Pull every line containing "part" from the entries.

Entries supplied:
++++++++

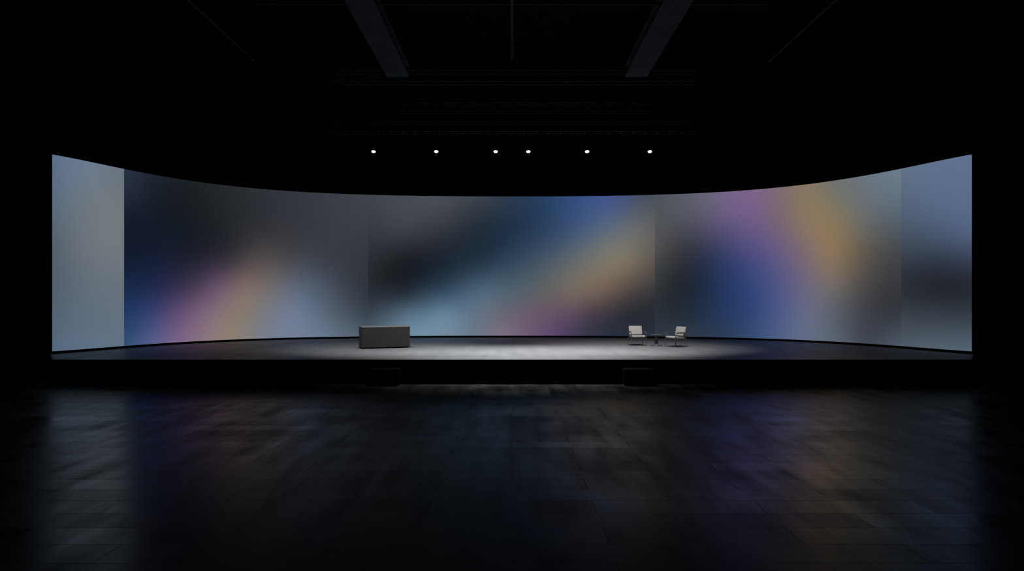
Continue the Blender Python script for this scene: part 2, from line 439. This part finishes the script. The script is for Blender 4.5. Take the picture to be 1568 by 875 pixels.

++++++++

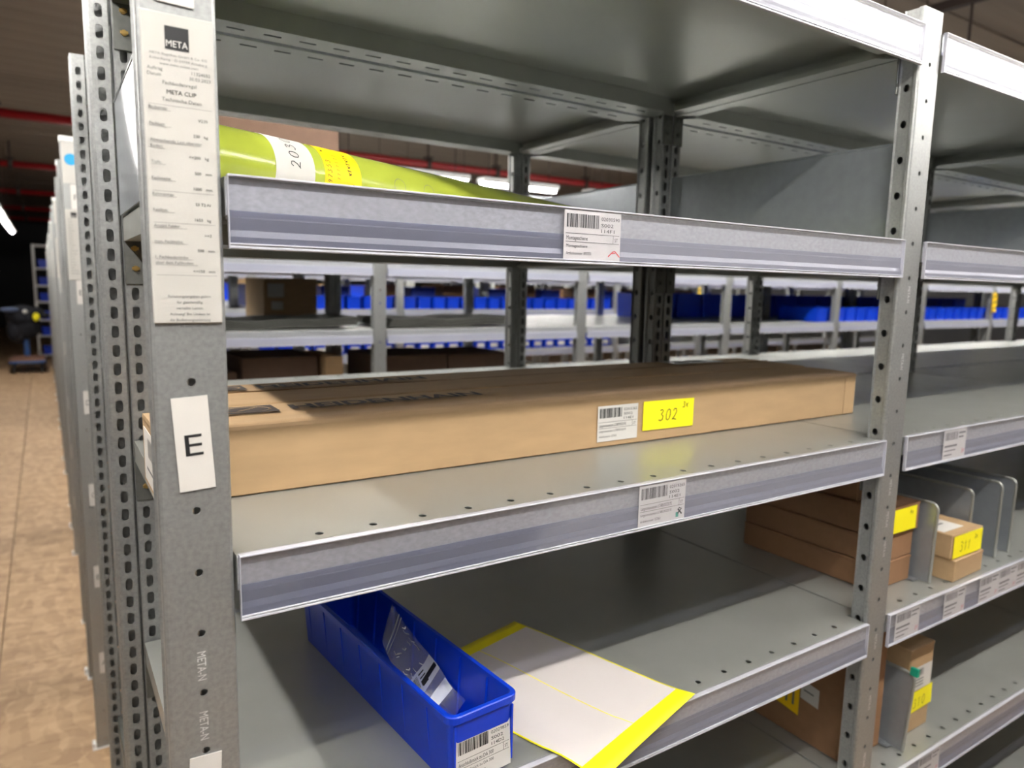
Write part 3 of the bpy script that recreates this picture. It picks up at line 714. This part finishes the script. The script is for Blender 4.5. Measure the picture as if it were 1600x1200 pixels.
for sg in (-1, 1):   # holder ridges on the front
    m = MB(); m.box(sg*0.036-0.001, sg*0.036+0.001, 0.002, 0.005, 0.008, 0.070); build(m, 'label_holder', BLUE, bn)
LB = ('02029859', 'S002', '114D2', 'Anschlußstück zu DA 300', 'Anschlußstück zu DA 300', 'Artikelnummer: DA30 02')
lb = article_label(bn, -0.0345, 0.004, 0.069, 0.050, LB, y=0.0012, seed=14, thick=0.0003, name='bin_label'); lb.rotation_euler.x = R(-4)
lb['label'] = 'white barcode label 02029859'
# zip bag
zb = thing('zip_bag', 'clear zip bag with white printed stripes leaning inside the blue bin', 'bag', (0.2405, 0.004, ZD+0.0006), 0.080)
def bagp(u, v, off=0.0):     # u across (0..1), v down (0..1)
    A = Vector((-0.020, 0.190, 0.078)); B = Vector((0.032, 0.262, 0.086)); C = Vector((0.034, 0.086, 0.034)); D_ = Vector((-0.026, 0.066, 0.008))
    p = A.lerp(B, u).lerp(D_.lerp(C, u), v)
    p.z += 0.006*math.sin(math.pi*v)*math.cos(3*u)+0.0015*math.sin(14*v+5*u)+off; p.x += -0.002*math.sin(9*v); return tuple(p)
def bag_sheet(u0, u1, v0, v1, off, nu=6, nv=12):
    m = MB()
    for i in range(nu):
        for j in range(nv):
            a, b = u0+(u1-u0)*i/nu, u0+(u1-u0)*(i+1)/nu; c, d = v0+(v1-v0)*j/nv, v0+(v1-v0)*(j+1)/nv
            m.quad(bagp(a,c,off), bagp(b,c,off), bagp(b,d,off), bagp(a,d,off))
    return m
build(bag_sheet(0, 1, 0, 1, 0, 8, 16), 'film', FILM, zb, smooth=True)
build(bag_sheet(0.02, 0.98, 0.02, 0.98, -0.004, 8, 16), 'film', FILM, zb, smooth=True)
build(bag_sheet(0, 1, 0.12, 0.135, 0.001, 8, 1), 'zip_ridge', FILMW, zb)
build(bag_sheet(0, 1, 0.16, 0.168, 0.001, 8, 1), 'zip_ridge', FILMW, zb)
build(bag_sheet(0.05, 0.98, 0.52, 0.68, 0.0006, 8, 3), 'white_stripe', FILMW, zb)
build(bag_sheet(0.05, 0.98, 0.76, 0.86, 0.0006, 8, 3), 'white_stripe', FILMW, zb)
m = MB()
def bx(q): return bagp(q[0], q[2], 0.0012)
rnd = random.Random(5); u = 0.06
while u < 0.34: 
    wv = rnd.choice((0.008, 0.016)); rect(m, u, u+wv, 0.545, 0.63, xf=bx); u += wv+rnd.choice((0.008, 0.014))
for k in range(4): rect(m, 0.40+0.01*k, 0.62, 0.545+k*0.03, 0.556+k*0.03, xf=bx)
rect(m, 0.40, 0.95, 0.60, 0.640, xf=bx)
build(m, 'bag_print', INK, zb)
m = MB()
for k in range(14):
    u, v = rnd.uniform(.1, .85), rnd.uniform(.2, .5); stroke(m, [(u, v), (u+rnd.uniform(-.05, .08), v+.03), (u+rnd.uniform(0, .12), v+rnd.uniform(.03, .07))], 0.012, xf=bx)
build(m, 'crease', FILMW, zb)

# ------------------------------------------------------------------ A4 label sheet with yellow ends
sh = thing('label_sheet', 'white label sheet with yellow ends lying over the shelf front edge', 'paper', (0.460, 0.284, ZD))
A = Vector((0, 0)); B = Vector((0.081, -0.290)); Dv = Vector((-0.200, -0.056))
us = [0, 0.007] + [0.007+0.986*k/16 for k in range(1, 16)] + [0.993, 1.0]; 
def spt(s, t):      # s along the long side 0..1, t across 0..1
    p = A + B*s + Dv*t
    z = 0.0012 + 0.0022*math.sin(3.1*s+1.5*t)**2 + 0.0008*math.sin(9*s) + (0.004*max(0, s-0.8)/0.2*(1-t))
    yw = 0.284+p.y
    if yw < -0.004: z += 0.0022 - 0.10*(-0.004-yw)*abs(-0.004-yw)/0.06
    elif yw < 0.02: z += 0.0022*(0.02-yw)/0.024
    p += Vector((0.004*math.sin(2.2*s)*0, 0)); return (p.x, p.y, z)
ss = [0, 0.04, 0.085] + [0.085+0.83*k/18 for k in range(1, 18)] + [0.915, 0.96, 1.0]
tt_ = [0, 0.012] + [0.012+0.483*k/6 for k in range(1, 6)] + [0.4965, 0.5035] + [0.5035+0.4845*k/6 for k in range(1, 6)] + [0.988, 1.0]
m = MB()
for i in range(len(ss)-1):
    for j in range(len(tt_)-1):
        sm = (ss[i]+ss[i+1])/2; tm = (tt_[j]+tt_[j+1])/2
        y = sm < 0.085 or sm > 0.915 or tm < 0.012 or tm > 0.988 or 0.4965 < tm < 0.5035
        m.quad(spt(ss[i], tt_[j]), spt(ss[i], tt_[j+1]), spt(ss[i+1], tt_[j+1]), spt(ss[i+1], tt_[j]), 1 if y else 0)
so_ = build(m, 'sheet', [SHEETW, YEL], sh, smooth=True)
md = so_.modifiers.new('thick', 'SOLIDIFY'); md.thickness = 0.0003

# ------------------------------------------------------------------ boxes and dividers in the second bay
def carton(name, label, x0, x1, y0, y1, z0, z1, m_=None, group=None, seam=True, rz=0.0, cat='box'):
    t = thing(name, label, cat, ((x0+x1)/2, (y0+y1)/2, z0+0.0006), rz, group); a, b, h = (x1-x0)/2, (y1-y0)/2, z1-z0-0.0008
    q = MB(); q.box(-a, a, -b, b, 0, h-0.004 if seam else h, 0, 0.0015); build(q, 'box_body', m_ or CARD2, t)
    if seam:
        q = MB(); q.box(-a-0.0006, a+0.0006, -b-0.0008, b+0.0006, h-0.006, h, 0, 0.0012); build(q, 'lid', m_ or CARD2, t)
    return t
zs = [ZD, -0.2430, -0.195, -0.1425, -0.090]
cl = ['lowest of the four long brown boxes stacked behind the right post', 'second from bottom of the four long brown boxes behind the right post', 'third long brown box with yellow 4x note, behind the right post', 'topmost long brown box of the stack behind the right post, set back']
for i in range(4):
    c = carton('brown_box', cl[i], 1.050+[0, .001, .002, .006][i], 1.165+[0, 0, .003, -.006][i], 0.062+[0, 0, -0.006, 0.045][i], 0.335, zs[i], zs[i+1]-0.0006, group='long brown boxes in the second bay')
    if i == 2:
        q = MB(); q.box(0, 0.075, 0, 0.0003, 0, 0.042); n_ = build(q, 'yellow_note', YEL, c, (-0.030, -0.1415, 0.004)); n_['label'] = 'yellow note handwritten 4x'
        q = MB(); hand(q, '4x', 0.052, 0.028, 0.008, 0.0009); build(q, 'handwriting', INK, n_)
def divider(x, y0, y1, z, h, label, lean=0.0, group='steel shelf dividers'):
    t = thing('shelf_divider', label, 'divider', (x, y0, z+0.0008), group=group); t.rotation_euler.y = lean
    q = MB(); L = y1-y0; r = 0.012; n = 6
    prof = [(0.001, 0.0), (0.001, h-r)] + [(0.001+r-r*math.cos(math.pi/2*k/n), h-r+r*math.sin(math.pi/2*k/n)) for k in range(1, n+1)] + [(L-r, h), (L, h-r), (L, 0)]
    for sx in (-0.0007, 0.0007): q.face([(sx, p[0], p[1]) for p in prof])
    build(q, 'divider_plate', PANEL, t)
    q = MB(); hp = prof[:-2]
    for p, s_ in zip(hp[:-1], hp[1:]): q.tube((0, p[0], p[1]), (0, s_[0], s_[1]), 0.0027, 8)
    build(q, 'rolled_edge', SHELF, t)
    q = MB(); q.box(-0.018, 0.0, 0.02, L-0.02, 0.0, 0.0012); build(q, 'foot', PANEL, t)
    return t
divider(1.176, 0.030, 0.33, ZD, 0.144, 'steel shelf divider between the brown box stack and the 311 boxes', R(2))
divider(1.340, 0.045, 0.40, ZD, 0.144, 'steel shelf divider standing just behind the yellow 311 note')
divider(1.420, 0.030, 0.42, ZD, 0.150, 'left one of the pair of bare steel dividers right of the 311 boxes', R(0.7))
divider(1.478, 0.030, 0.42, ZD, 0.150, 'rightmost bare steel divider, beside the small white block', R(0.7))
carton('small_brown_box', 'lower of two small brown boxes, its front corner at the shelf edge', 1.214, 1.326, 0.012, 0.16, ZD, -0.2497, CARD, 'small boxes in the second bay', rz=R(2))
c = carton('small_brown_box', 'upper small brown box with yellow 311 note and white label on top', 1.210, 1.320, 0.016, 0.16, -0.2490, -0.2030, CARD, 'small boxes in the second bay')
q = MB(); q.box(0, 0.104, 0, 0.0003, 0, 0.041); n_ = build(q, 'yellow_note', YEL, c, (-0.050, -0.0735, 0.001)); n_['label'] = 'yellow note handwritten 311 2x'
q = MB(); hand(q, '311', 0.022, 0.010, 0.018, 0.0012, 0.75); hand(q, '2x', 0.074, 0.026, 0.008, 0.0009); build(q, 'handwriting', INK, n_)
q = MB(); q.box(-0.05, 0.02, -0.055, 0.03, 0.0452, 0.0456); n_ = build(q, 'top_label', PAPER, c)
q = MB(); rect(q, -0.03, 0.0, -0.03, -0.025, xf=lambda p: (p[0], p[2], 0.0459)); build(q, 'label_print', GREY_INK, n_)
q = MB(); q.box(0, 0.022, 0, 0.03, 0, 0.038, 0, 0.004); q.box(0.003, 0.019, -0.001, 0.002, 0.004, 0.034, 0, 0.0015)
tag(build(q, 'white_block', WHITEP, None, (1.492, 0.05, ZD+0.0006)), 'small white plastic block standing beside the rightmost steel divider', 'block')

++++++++

Finished answer:
Continue the Blender Python script for this scene: part 2, from line 439. This part finishes the script. The script is for Blender 4.5. Take the picture to be 1568 by 875 pixels.
Write part 3 of the bpy script that recreates this picture. It picks up at line 714. This part finishes the script. The script is for Blender 4.5. Measure the picture as if it were 1600x1200 pixels.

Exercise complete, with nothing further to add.